Iraqi constitution is established
An interim Iraqi constitution, put together after a stormy debate in Baghdad, established a bill of rights and struck compromises on the structure of a future presidency and the role of Islam.
But Iraqis still face the difficult task of deciding how to form the next government.
The document set national elections to be held by January 31, 2005 to create a legislature, with a goal of having women in at least a quarter of the seats.
But negotiators were unable to agree on many aspects of Kurdish autonomy, leaving them to be determined later.
The new constitution, a key step in the US plan to turn over power on June 30, will be signed by top US administrator Paul Bremer and made public on Wednesday after the Shiite Muslim religious holiday of Ashoura, a coalition official said.
The charter will remain in effect until a permanent constitution is drafted and ratified next year.
With approval of the interim constitution, the last remaining step is to decide how to constitute a new government to take power from the US-led occupation authority on June 30.
Iraq’s Governing Council will draft an annex to the interim constitution outlining the method, said council member Adnan Pachachi.
The agreement on the constitution came on the third night of marathon talks - two days after the deadline agreed to by the council and US officials.
“It was a very emotional moment,” said Salem Chalabi, a representative from the Iraqi National Congress, said. “We established a bill of rights like no other in the region.
“It was quite a remarkable thing” – even more so for being hammered out in the former Military Industry Ministry, a bulwark of Saddam Hussein’s ousted regime.
“Compromises were made. Not everybody got what they wanted,” he said.

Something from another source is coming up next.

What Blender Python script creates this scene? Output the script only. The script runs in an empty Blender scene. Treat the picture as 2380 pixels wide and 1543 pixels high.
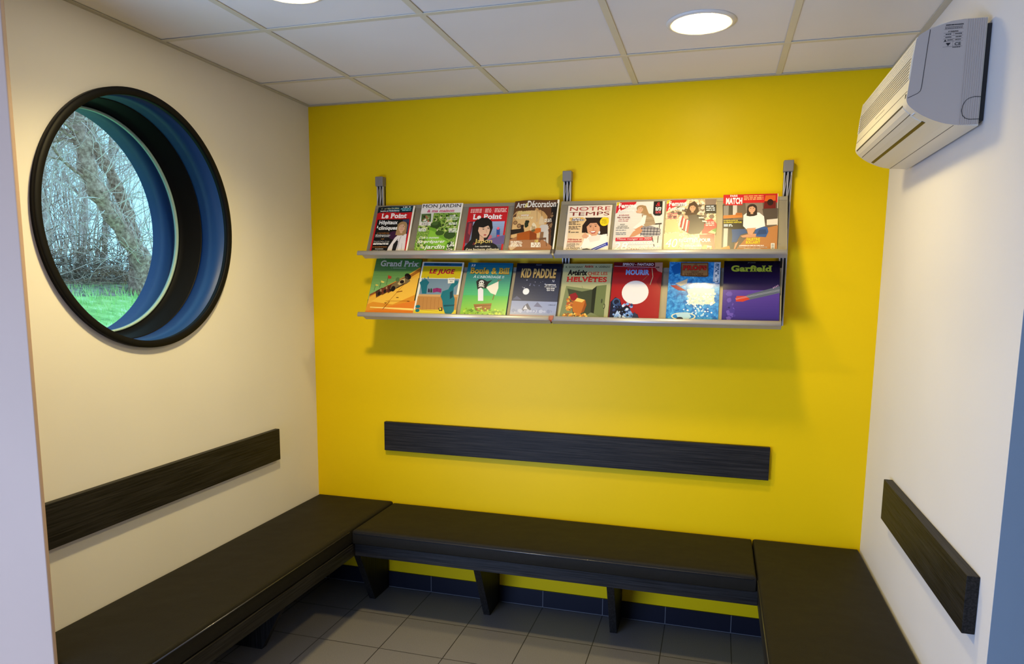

But “everybody was happy”.
The charter has a 13-article bill of rights, including protections for free speech, religious expression, assembly and due process and spells out the shape of an executive branch.
Under the terms of the document, Iraq will have a president with two deputies who would choose a prime minister and cabinet.
Chalabi said decisions by the presidents and deputies would have to be unanimous.
Council members refused to say, however, how the presidency and his deputies would be chosen – and it was not clear whether there had been agreement on that issues.
Shiites have demanded that the president be a Shiite, with Kurd and Sunni vice presidents, but other council members have resisted Shiite attempts to dominate the executive.
The document describes the future Iraq as a federalist state along the lines of Canada, Brazil and India, with considerable authority handed to individual regions – though exactly what authorities is still to be worked out.
Iraqis must now focus on how to establish an interim government to take power on June 30 until new elections.
Iraq’s leading Shiite cleric, Ayatollah Ali al-Husseini al-Sistani, agreed to accept an unelected government’s taking power on June 30 after the United Nations determined that an early vote was impossible.
The United States, which plans to open its largest embassy in the world on July 1 in Baghdad, will still exert considerable diplomatic influence on the fledgling Iraqi government.
More than 100,000 US troops will remain in Iraq after power is handed over.